Ms. Pringle says she loved her home, a nearly 4,000-square-foot Mediterranean-style four-bedroom in Mill Valley that she and her husband had built for $1.5 million in 1999. But her home office started to feel cramped when her husband, a real-estate developer,began working there, too. Local regulations prohibited adding on, and the Pringles had no spare space to convert.

In 2007, sensing a softening in the market, Doug Pringle suggested his wife start looking. "Little did I know that that would start a three-year saga," he says. He praises his wife's tenacity, but says that after the first year and a half, he began to wonder whether they could find better ways to spend their time.

Ms. Pringle says prices surprised her at first. "It was amazing how little, in 2007, you could get" for $6 million, she says.

She didn't make it easy for herself. She wanted the light colors and open spaces of Mediterranean-style homes like her own. But she also was interested in contemporaries, English Tudors and colonial-style homes. She compared every house to her own. Her broker, Lindy Emrich of Alain Pinel Realtors, directed her to home after home. Ms. Pringle found the properties wanting.

A $5.25 million contemporary in Mill Valley was in great condition and had walls of windows,but its design felt uninviting and the road leading to it was too windy. A $4.9 million, 7,000-square-foot colonial in San Rafael looked impressive and had top-tier finishes, but it was too far from San Francisco and major supermarkets. Three homes in Tiburon -- a Tuscan-style five-bedroom, a brick colonial and a white contemporary -- were promising, but lacked two home offices.

Crisscrossing Marin County in her red Mercedes, Ms. Pringle, who by now was seeing many homes on her own, rejected properties at a steady clip. Some were too small. Others didn't have enough light. Some had claustrophobic entryways. In one, the kitchen and garage were separated by three floors. The handful she liked either were already sold or were rejected by her husband.

Ms. Pringle was lucky in one way: Her search took so long that the housing bust really kicked in. She began noticing multiple price cuts on properties she'd seen earlier. "Why wouldn't you want to take advantage of this market?" she asks.

It was the downturn that finally got Ms.

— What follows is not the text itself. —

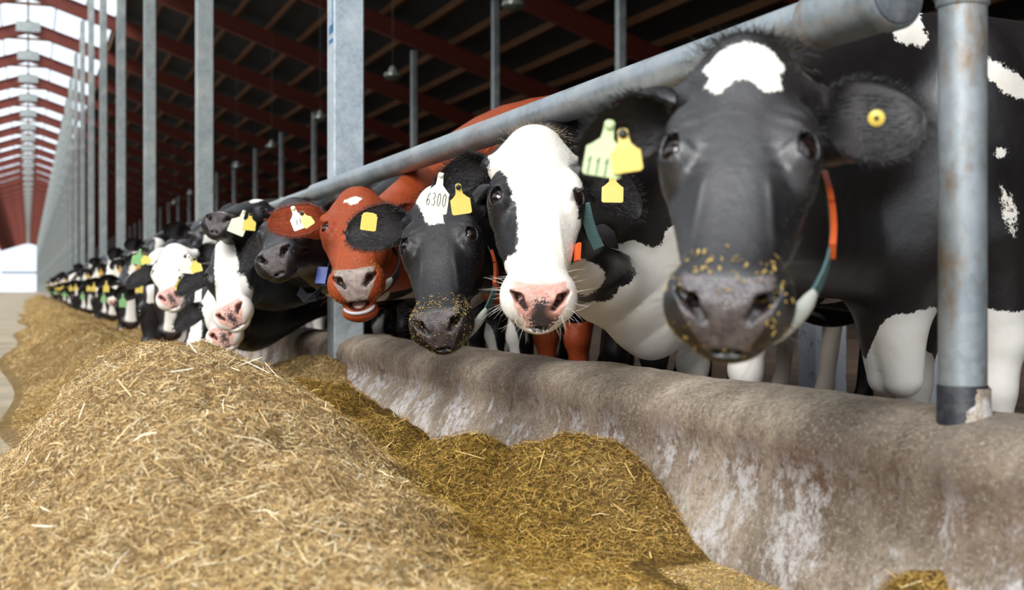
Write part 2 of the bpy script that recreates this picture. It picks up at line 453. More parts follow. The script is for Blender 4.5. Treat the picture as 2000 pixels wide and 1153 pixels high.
# ---------------------------------------------------------------- neck rail
XR = 1.45; ZR = HC + .339 * XR / CS
rail = empty('neck_rail', (XR, 2.0, ZR), 'long sloping galvanised pipe rail with capped end above the cows necks', 'rail')
ye = PL(1742, 25, XR)[1]; ysl = PL(1592, 70, XR)[1]
n = 40
pts = [(XR, y, ZR + .004 * math.sin(y * .8)) for y in np.linspace(ye + .02, YB + .15, n)]
MB().tube(pts, .0455, 32).build('pipe', M_GALV_RAIL, rail)
MB().tube([(XR, ye - .005, ZR), (XR, ye + .005, ZR), (XR, ysl - .01, ZR), (XR, ysl, ZR)], [.056, .0575, .0575, .053], 36).build('sleeve', M_GALV, rail)
MB().tube([(XR, ye + .02, ZR), (XR, ye - .008, ZR), (XR, ye - .016, ZR)], [.062, .062, .056], 36).build('end_ring', M_GALV, rail)
MB().tube([(XR, ye, ZR), (XR, ye - .02, ZR), (XR, ye - .024, ZR)], [.053, .053, .048], 36).build('end_cap', M_CAP, rail)
m = MB(); yb = (ye * .55 + ysl * .45)
m.box((XR - .012, ysl - .16, ZR + .05), (XR + .012, ysl - .03, ZR + .28)); m.tube([(XR, ysl - .02, ZR + .06), (XR - .0, ysl + .002, ZR + .06)], .016, 10)
m.build('bracket', M_GALV_DULL, rail)
r2 = empty('neck_rail', (XR, 7.0, ZR), 'far stretch of thin pipe rail beyond the wide square post', 'rail')
MB().tube([(XR, YB + .12, ZR), (XR, 60, ZR - .05)], .03, 16).build('pipe', M_GALV_DULL, r2)

# round post on the curb
XP = 1.605
pb = PL(1880, 760, XP); yP = pb[1]; ZP = XP * SN + yP * CS
post = empty('rail_post', (XP, yP, .38), 'thick round galvanised post beside the nearest cow, black sleeve at its foot', 'post')
zt = HC + (565 - 12) / FPX * ZP
rP = 46.0 / FPX * ZP
MB().tube([(XP, yP, .30), (XP, yP, zt + .02)], rP, 40).build('pipe', M_GALV, post)
MB().tube([(XP, yP, zt - .003), (XP, yP, zt), (XP, yP, zt + .012), (XP, yP, zt + .013), (XP, yP, zt + .34)], [rP + .0015, rP + .004, rP + .005, rP + .008, rP + .008], 40).build('collar', M_GALV, post)
MB().tube([(XP, yP, .24), (XP, yP, .30), (XP, yP, HC - (752 - 565) / FPX * ZP - .002), (XP, yP, HC - (752 - 565) / FPX * ZP)], [rP + .0025] * 3 + [rP + .001], 40).build('ground_sleeve', M_RUBBER, post)
tc_ = np.array([-XP, -yP, 0]); tc_ /= np.linalg.norm(tc_); rg_ = np.array([-tc_[1], tc_[0], 0])
V = []; F = []; NA, NZ = 30, 16
zT, zB = HC - (757 - 565) / FPX * ZP, .345
for j in range(NZ + 1):
    u = j / NZ; z = zT + (zB - zT) * u
    a0 = math.radians(24 - 34 * u ** 1.5 + 7 * math.sin(u * 9) + 5 * math.sin(u * 23 + 1)); a1 = math.radians(125)
    for i in range(NA + 1):
        a = a0 + (a1 - a0) * i / NA; e = min(1, i / 3, 3 * (1 - i / NA) + .01, 1)
        r = rP + .001 + (.0045 + .014 * u ** 3) * e + .0012 * math.sin(i * 1.9 + j * 1.3) * e
        p = np.array([XP, yP, z]) + (tc_ * math.cos(a) + rg_ * math.sin(a)) * r; V.append(p)
for j in range(NZ):
    for i in range(NA): q = j * (NA + 1) + i; F.append((q, q + NA + 1, q + NA + 2, q + 1))
mk('mortar_smear', V, F, M_CURB, post)['label'] = 'concrete smear on the sleeve'
# whitewashed stall posts behind the cows
sp0 = None
for k, (px, Z, lb) in enumerate(((1606, 7.0, 'pale whitewashed post low behind the nearest cow, left of its white leg'), (1812, 6.2, 'pale whitewashed post seen just left of the round post foot'))):
    c = P(px, 700, Z)
    o = MB().box((-.105, -.105, 0), (.105, .105, .95), .02).build('stall_post', M_WHITEWASH, smooth=False)
    o.location = (c[0], c[1], 0); tag(o, lb, 'post')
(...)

Pringle what she wanted. A salmon-colored Tuscan-style home in Tiburon was originally priced at $9 million. Eventually, the owners cut the price by $2 million. After a series of offers and counteroffers, the Pringles closed on the home in September for $5.9 million.

Ms. Pringle found her dream home through a broker who took her to only one house. Ms. Emrich, the broker who had spent so many months working with her, wasn't part of the deal. "I have so many wonderful things in my life," says Ms. Emrich. "That is not one of them."

Recently, Ms. Pringle gave a tour of her new home, which sits off a private road in a hilly area. Marble and limestone clad a double-height entryway. In the cream-colored, step-down living room, 18-foot-tall windows look out on the Golden Gate Bridge and the San Francisco skyline. French doors open onto wrought-iron terraces. There's a pool, a theater and -- of course -- his-and-hers home offices. "It's like this house was made for us," she says.

Well, almost. Ms. Pringle notes a general lack of shelving and that there's no built-in microwave.